[START Available data]
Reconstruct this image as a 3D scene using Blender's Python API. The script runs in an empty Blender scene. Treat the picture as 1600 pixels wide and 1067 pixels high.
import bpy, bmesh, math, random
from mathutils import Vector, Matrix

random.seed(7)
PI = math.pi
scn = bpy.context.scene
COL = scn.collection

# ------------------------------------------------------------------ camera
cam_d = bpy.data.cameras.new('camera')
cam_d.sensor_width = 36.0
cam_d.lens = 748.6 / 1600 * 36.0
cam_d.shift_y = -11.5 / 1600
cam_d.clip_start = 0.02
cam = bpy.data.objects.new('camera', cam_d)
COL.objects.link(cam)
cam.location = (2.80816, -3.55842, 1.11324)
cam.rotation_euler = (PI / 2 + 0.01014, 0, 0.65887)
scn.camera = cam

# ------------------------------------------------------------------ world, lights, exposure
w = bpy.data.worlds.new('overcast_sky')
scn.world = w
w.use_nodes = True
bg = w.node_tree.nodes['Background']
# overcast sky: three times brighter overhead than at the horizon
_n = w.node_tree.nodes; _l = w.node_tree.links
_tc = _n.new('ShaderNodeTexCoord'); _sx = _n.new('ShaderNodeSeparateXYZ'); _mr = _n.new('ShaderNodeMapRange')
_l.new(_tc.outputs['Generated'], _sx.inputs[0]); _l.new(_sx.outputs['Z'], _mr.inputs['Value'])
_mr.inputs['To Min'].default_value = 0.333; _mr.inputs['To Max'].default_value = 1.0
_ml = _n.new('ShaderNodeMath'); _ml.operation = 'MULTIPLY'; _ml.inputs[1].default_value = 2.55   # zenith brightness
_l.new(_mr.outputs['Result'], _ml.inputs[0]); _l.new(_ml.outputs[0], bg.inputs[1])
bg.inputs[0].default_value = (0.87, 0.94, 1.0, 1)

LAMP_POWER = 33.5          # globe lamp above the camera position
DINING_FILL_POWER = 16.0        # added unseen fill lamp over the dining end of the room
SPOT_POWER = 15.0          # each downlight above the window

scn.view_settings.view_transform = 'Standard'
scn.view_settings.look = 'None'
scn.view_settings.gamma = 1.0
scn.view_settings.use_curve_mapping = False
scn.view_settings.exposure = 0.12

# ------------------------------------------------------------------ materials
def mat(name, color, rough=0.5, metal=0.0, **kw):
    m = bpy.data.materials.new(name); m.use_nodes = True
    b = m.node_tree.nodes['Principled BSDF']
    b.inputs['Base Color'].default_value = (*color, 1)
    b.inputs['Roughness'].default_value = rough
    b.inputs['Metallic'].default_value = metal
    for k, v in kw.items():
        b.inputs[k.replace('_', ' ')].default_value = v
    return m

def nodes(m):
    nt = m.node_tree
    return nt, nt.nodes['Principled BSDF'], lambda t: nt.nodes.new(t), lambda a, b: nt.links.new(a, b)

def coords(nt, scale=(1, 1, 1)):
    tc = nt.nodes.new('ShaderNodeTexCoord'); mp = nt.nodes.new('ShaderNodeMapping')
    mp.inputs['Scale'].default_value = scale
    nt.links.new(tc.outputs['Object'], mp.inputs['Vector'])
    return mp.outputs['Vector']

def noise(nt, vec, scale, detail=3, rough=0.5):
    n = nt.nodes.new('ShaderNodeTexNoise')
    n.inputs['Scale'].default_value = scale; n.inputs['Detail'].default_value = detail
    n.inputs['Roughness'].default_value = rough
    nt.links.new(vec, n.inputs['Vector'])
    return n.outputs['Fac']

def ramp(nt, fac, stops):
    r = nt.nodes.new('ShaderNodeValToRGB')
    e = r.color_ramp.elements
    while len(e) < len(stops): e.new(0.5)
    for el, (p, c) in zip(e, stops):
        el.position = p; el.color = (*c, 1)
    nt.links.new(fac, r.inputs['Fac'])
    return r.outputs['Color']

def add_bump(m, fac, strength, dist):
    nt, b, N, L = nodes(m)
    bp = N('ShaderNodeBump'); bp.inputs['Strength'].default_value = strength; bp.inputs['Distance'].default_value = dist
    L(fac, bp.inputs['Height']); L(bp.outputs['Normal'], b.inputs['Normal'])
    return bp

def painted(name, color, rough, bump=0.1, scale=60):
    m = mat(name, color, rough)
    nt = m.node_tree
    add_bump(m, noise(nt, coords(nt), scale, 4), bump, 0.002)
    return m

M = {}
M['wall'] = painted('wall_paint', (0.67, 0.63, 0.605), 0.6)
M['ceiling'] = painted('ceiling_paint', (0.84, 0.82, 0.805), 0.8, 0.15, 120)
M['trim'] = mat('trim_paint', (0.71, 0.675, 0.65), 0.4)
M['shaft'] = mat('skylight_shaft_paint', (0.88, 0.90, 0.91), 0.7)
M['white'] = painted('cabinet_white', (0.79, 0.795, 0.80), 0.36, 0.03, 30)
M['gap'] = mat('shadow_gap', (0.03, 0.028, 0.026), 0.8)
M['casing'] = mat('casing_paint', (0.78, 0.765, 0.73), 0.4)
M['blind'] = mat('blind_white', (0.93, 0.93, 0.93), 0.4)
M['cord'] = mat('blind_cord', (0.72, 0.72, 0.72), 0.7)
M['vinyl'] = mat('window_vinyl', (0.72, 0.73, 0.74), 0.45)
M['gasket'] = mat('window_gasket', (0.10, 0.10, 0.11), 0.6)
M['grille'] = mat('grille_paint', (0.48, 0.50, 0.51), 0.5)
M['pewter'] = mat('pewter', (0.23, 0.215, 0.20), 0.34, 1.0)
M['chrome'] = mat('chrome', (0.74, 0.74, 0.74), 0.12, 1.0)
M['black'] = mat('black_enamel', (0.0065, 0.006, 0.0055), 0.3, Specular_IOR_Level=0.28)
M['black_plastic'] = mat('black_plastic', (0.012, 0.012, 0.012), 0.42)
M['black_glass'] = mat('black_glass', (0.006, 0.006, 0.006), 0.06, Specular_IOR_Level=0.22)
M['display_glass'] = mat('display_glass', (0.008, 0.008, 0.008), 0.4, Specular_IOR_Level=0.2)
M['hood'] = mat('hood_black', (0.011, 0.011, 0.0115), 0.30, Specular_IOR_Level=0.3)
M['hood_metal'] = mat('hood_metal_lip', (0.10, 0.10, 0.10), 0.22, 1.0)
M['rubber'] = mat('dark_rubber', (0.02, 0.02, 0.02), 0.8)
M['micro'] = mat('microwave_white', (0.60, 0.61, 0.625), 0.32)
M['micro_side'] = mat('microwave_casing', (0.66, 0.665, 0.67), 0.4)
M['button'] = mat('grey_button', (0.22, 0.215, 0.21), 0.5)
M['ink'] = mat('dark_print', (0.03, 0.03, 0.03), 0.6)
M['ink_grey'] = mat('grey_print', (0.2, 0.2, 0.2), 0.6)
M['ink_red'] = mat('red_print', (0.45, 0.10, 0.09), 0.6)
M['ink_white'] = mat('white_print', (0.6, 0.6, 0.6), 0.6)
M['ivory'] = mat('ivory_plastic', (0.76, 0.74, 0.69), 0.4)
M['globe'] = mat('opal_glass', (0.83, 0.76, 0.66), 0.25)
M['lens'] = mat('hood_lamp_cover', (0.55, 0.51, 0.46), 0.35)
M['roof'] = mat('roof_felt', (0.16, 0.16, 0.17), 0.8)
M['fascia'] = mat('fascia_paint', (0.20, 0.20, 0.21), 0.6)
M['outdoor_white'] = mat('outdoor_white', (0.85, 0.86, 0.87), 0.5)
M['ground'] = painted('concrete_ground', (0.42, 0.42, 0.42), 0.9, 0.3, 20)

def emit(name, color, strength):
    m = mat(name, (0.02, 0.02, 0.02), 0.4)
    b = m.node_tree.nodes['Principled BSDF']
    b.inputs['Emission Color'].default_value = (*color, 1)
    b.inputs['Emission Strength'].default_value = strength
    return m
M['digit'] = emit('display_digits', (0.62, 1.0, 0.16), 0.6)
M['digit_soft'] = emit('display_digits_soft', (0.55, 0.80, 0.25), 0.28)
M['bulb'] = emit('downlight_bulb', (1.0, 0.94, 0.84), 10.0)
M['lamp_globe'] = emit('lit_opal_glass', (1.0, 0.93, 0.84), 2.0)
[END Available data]
**What to produce**
Take the lines above from the first through the one containing "from mathutils import Vector, Matrix" and reproduce them exactly; include nothing else.

**The answer**
Reconstruct this image as a 3D scene using Blender's Python API. The script runs in an empty Blender scene. Treat the picture as 1600 pixels wide and 1067 pixels high.
import bpy, bmesh, math, random
from mathutils import Vector, Matrix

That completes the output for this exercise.